Angesprochen auf mögliche Koalitionsvarianten nach der Wahl im September wiederholte Brandstätter die NEOS-Position, dass eine Koalition mit der FPÖ „ausgeschlossen“ wird, „alles andere“ sei damit „sicher nicht“ ausgeschlossen. Für Meinl-Reisinger stellt sich die Frage einer etwaigen Koalition mit der ÖVP von Sebastian Kurz noch nicht, jetzt sei „nicht die Zeit, um über Koalitionen zu reden“.

Am Dienstag Abschied vom „Kurier“ angekündigt

Der 64-Jährige war zuletzt acht Jahre lang Chefredakteur des „Kurier“. Im vergangenen Herbst löste ihn Martina Salomon als Chefredakteurin ab, Brandstätter blieb Herausgeber. Dass er aus dieser Funktion ausscheidet, ist seit Dienstag bekannt.

Seine journalistische Karriere startete – nach einem Studium der Rechtswissenschaften und dem Besuch der Johns-Hopkins-Universität in Bologna – 1982 in der Auslandsredaktion des ORF-Fernsehens. Zwischen 1984 und 1991 berichtete er als Korrespondent aus Bonn und Brüssel. Größte Bekanntheit erzielte er bei der tödlich verlaufenen Entführung vor Gladbeck, bei der ihm wie anderen Medienvertretern vorgeworfen wurde, zu nah an den Entführern dran gewesen zu sein und diesen so unnötige mediale Präsenz gegeben zu haben. 1991 übernahm Brandstätter im ORF die Leitung der Hauptabteilung Dokumentation.

Helmut Brandstätter kandidiert für NEOS

NEOS-Parteichefin Beate Meinl-Reisinger präsentierte auf Listenplatz zwei Ex-„Kurier“-Herausgeber Helmut Brandstätter.

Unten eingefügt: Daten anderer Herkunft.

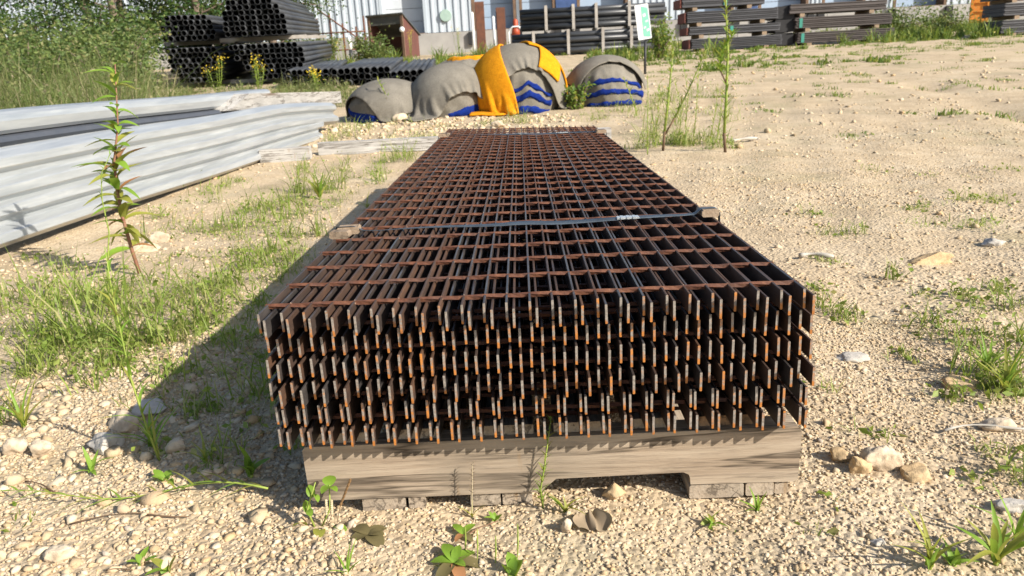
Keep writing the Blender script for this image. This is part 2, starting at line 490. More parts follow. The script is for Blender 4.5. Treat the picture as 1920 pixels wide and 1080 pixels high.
# ------------------------------------------------------------------ warehouse
BY = 35.0
DOCK = 2.38
bld = empty('warehouse', (0, BY, 0), R(0.6), 'long white corrugated warehouse with loading dock doors along its front', 'warehouse')
TOPZ = 7.0
def siding_mesh(w, z0, z1, ribs):
    prof = []
    p = w / ribs
    for k in range(ribs):
        x = k * p
        prof += [(x, 0), (x + p * .60, 0), (x + p * .68, -.055), (x + p * .92, -.055)]
    prof.append((w, 0))
    vs = [(x, y, z0) for x, y in prof] + [(x, y, z1) for x, y in prof]
    n = len(prof)
    return MB().add(vs, [(i, i + 1, n + i + 1, n + i) for i in range(n - 1)]).mesh('siding_panel', M['siding'])
SM = siding_mesh(.93, DOCK, TOPZ, 3)
openings = [(-6.15, -4.05, 'w'), (-2.0, .0, 'b'), (.15, 1.78, 'b'), (2.75, 5.05, 'b'), (7.6, 9.8, 'b'), (10.9, 13.15, 'b'), (13.75, 15.7, 'b'), (16.95, 19.35, 'b'), (21.6, 23.9, 'b'), (26.2, 28.5, 'b')]
edges = [-26.0] + [e for o in openings for e in o[:2]] + [38.0]
for i in range(0, len(edges), 2):
    a, b_ = edges[i], edges[i + 1]
    w = b_ - a
    n = max(1, round(w / .93))
    for k in range(n):
        o = link('siding_panel', SM, bld, (a + w * k / n, 0, 0))
        o.scale = (w / n / .93, 1, 1)
for k in range(16):
    a = -26 + 4 * k
    MB().box(a + .01, a + 3.99, -.09, .25, 0.6, DOCK - .02).build('foundation_block', M['concrete'], bld)
MB().box(-26, 38, .9, 14, TOPZ - .1, TOPZ).build('roof', M['siding'], bld)
MB().box(-26, 38, .85, .95, DOCK, TOPZ - .12).build('back_partition', M['concrete'], bld)
DEP = .62
for (a, b_, kind) in openings:
    dm = M['door_white'] if kind == 'w' else M['door']
    d = empty('dock_door', (0, 0, 0)); d.parent = bld
    nz = 5
    for k in range(nz):
        z0 = DOCK + .02 + k * .56
        MB().box(a + .02, b_ - .02, DEP, DEP + .05, z0, z0 + .54, c=.012).build('door_panel', dm, d)
    jm = M['siding'] if kind == 'w' else M['frame_brown']
    for s, e in ((a, 1), (b_, -1)):
        x0, x1 = sorted((s, s + e * .13))
        MB().box(x0, x1, -.06, DEP + .06, DOCK, DOCK + 2.9).build('door_jamb', jm, d)
    MB().box(a + .13, b_ - .13, -.06, DEP + .06, DOCK + 2.78, DOCK + 2.9).build('door_header', jm, d)
    MB().box(a, b_, -.06, .9, DOCK - .015, DOCK + .012).build('door_sill', M['frame_brown'], d)
    if kind == 'b':
        for x in (a - .22, b_ - .08):
            MB().box(x, x + .30, -.24, -.095, DOCK - .62, DOCK - .06, c=.03).build('dock_bumper', M['bumper'], d)
MB().box(1.80, 2.73, -.10, -.065, DOCK, DOCK + 2.4).build('blue_wall_panel', M['blue_dark'], bld)
MB().box(10.0, 10.85, -.10, -.065, DOCK, DOCK + 2.4).build('blue_wall_panel', M['blue_dark'], bld)
MB().tube([(-3.18, -.14, 3.08), (-3.18, -.07, 3.08)], [.25, .27], 20).build('round_vent_cover', M['vent'], bld)

# ------------------------------------------------------------------ brown lean-to shed
sx, sy = -5.55, 32.6
sh = empty('lean_to_shed', (sx, sy, g1(sx, sy) - .03), R(22), 'small dark brown open-fronted wooden shed against the warehouse', 'shed')
sh.rotation_euler = (0, 0, -R(22))
W_, D_, H_ = 1.62, 1.25, 1.72
for s in (-1, 1):
    x0 = s * W_ / 2
    vs = [(x0 - .03, 0, 0), (x0 - .03, D_, 0), (x0 - .03, D_, H_ * .55), (x0 - .03, 0, H_)]
    vs += [(x + .06, y, z) for x, y, z in vs]
    MB().add(vs, [(0, 1, 2, 3), (7, 6, 5, 4), (0, 4, 5, 1), (1, 5, 6, 2), (2, 6, 7, 3), (3, 7, 4, 0)]).build('side_wall', M['shed'], sh)
MB().box(-W_ / 2 + .03, W_ / 2 - .03, D_ - .05, D_, 0, H_ * .55 - .02).build('back_wall', M['shed'], sh)
MB().box(-W_ / 2 + .03, W_ / 2 - .03, .0, .05, H_ - .34, H_ - .02).build('front_board', M['shed_roof'], sh)
MB().box(-W_ / 2 + .03, W_ / 2 - .03, .05, D_ - .05, 0.0, .06).build('floor_board', M['shed'], sh)
vs = [(-W_ / 2 - .1, -.1, H_ + .045), (W_ / 2 + .1, -.1, H_ + .045), (W_ / 2 + .1, D_ + .1, H_ * .55 - .03), (-W_ / 2 - .1, D_ + .1, H_ * .55 - .03)]
vs += [(x, y, z + .05) for x, y, z in vs]
MB().add(vs, [(0, 3, 2, 1), (4, 5, 6, 7), (0, 1, 5, 4), (1, 2, 6, 5), (2, 3, 7, 6), (3, 0, 4, 7)]).build('roof', M['shed_roof'], sh)
for s in (-1, 1):
    MB().box(s * W_ / 2 - .06, s * W_ / 2 + .06, -.05, -.002, 0, H_ - .0).build('corner_post', M['frame_brown'], sh)
def ball(r, n=10, k=6):
    return lambda u, v: (r * math.cos(2 * math.pi * u) * math.sin(math.pi * v), r * math.sin(2 * math.pi * u) * math.sin(math.pi * v), -r * math.cos(math.pi * v))
MB().grid(ball(.11), 12, 8, closeu=True).build('lamp_globe', M['white'], sh, True, (W_ / 2 + .05, -.14, H_ - .58))

# ------------------------------------------------------------------ railing, posts and oddments before the wall
rl = empty('pipe_handrail', (-8.3, 32.0, g1(-8.3, 32)), 0, 'rusty pipe handrail with a sloping rail left of the brown shed', 'handrail')
for x, h in ((0, 1.75), (.55, 1.9), (1.05, 1.5), (1.6, 1.35), (1.95, 1.75)):
    MB().tube([(x, 0, -.1), (x, 0, h)], .04, 8).build('post', M['rust'], rl, True)
for z in (1.15, .45):
    MB().tube([(-.1, -.045, z), (2.0, -.045, z)], .03, 8).build('rail', M['rust'], rl, True)
MB().tube([(.1, -.09, 2.1), (1.7, -.09, .85)], .03, 8).build('sloping_rail', M['rust'], rl, True)
bp = empty('bollard', (-6.85, 31.2, g1(-6.85, 31.2)), 0, 'short white-topped bollard between the handrail and the brown shed', 'bollard')
MB().tube([(0, 0, -.1), (0, 0, .45)], .07, 12).build('base', M['black'], bp, True)
MB().tube([(0, 0, .45), (0, 0, .95), (0, 0, 1.0)], [.075, .075, .03], 12).build('cap', M['white'], bp, True)
def hbeam(x, y, h, label, extra):
    e = empty('steel_column', (x, y, g1(x, y)), R(8), label, 'column', 'rusty columns before the dock')
    MB().box(-.17, .17, -.12, -.09, -.1, h).build('flange', M['rust'], e)
    MB().box(-.17, .17, .09, .12, -.1, h).build('flange', M['rust'], e)
    MB().box(-.015, .015, -.09, .09, -.1, h).build('web', M['rust'], e)
    MB().box(-.24, .24, -.2, .2, -.1, .03).build('base_plate', M['rust'], e)
    MB().tube([(-.30, -.05, -.1), (-.30, -.05, h * .80), (-.30, -.05, h * .82)], [.055, .055, .02], 10).build('guard_pipe', M['white'], e, True)
hbeam(-1.42, 30.0, 1.98, 'rusty steel column with a white guard pipe, left of the orange stand', 1)
hbeam(-.62, 30.4, 1.7, 'rusty steel column close beside the orange stand', 1)
st = empty('orange_stand', (-.05, 29.6, g1(-.05, 29.6)), 0, 'red orange machine stand with white hoop guard before the dock', 'machine')
MB().box(-.16, .16, -.14, .14, -.05, .62, c=.03).build('base', M['bumper'], st)
MB().tube([(0, 0, .62), (0, 0, .85), (0, 0, .9), (0, 0, 1.18), (0, 0, 1.24)], [.16, .15, .10, .095, .04], 12).build('body', M['redorange'], st, True)
MB().tube([(-.26, -.12, -.05), (-.26, -.12, .75), (-.22, -.12, .88), (-.1, -.12, .95), (.1, -.12, .95), (.22, -.12, .88)], .03, 8).build('hoop_guard', M['white'], st, True)
lad = empty('orange_ladder_rack', (19.35, 33.2, g1(19.35, 33.2)), R(-14), 'orange steel ladder frame leaning by the white siding', 'ladder')
for x in (0, .62):
    MB().box(x, x + .1, 0, .1, -.1, 3.0).build('upright', M['orange'], lad)
for k in range(8):
    MB().box(.1, .62, .02, .08, .2 + .36 * k, .27 + .36 * k).build('rung', M['orange'], lad)
MB().box(.1, .62, .082, .1, .0, 2.8).build('back_plate', M['orange'], lad)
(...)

1997 verließ der Journalist den ORF, um in Berlin die Geschäftsführung des Nachrichtensenders n-tv zu übernehmen. Bis zum Einstieg des Privatsenders RTL im Jahr 2003 war Brandstätter auch n-tv-Chefredakteur. Nach der Übernahme kehrte er nach Österreich zurück, dockte kurz beim damals neu gestarteten Privatsender Puls 4 an und machte sich 2005 als Kommunikations- und Medienberater selbstständig. 2006 bewarb sich Brandstätter um den Posten des ORF-Generaldirektors, damals fiel die Entscheidung aber auf Alexander Wrabetz.

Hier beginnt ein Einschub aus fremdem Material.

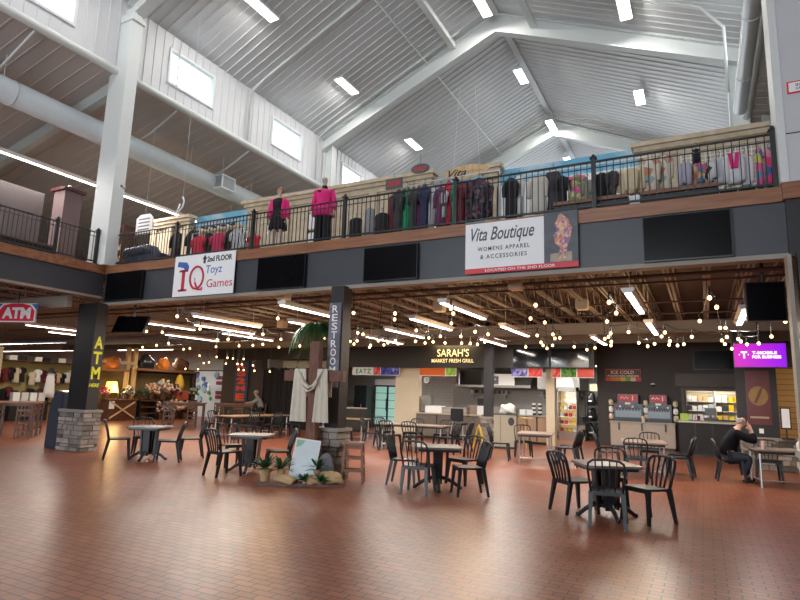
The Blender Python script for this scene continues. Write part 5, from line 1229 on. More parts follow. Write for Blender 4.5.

Kritik an ÖVP-FPÖ-Regierung in aktuellem Buch

Erst diese Woche erschien sein Buch „Kurz & Kickl – Ihr Spiel mit Macht und Angst“, in dem er sich kritisch mit der gescheiterten ÖVP-FPÖ-Regierung auseinandersetzt. Brandstätter warnt darin vor einem schleichenden Umbau Österreichs in einen autoritären Staat nach ungarischem Vorbild, sollte eine ÖVP-FPÖ-Regierung im Herbst eine Neuauflage feiern. Auch während der Pressekonferenz am Donnerstag verwies Brandstätter des Öfteren auf sein Buch.

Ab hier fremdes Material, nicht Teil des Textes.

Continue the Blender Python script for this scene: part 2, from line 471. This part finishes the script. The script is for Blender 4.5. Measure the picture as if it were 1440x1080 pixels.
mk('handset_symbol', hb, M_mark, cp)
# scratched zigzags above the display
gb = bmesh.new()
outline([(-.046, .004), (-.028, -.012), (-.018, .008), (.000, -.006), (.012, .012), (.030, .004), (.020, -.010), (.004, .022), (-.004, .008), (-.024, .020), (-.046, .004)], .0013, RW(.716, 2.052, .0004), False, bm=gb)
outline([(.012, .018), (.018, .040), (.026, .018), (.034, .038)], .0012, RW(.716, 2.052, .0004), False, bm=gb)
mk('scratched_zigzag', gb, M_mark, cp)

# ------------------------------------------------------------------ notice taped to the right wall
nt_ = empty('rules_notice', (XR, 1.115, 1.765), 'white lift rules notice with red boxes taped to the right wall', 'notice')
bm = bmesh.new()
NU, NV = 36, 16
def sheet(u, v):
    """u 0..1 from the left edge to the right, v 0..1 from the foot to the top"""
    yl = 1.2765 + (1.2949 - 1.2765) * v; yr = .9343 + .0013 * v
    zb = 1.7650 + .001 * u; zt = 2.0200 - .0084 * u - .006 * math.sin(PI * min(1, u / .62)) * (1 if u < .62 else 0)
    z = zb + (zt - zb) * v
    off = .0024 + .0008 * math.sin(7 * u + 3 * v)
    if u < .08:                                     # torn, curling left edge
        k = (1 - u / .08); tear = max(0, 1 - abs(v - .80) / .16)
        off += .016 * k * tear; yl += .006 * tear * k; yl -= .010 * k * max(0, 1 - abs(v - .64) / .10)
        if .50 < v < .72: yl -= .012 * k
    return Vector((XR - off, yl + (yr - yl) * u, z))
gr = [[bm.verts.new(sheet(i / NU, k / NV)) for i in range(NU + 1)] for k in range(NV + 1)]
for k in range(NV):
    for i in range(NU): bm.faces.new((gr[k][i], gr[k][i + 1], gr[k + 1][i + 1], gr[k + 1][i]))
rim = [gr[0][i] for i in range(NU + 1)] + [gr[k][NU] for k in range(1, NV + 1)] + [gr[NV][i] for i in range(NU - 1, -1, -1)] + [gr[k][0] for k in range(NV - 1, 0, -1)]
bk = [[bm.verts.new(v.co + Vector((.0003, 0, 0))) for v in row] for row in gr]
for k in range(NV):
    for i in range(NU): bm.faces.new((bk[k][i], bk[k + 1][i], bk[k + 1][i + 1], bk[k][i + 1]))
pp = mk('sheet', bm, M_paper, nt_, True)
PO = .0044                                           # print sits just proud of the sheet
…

Brandstätter stammt aus einem bürgerlichen Umfeld: Sein Vater war über ein Vierteljahrhundert Generalsekretär der Landwirtschaftskammern, Brandstätter selbst war als Vertreter der ÖVP-nahen Studentenunion zwei Jahre lang Vorsitzender der Österreichischen Hochschülerschaft (ÖH). Seine eigenen Überzeugungen hätten sich seither nicht geändert, hatte Brandstätter zuletzt gesagt: „Ich fühle mich als Bürgerlicher mit christlich-sozialem Hintergrund.“ Die Auseinandersetzung mit der ÖVP kann er nun im Wahlkampf weiterführen.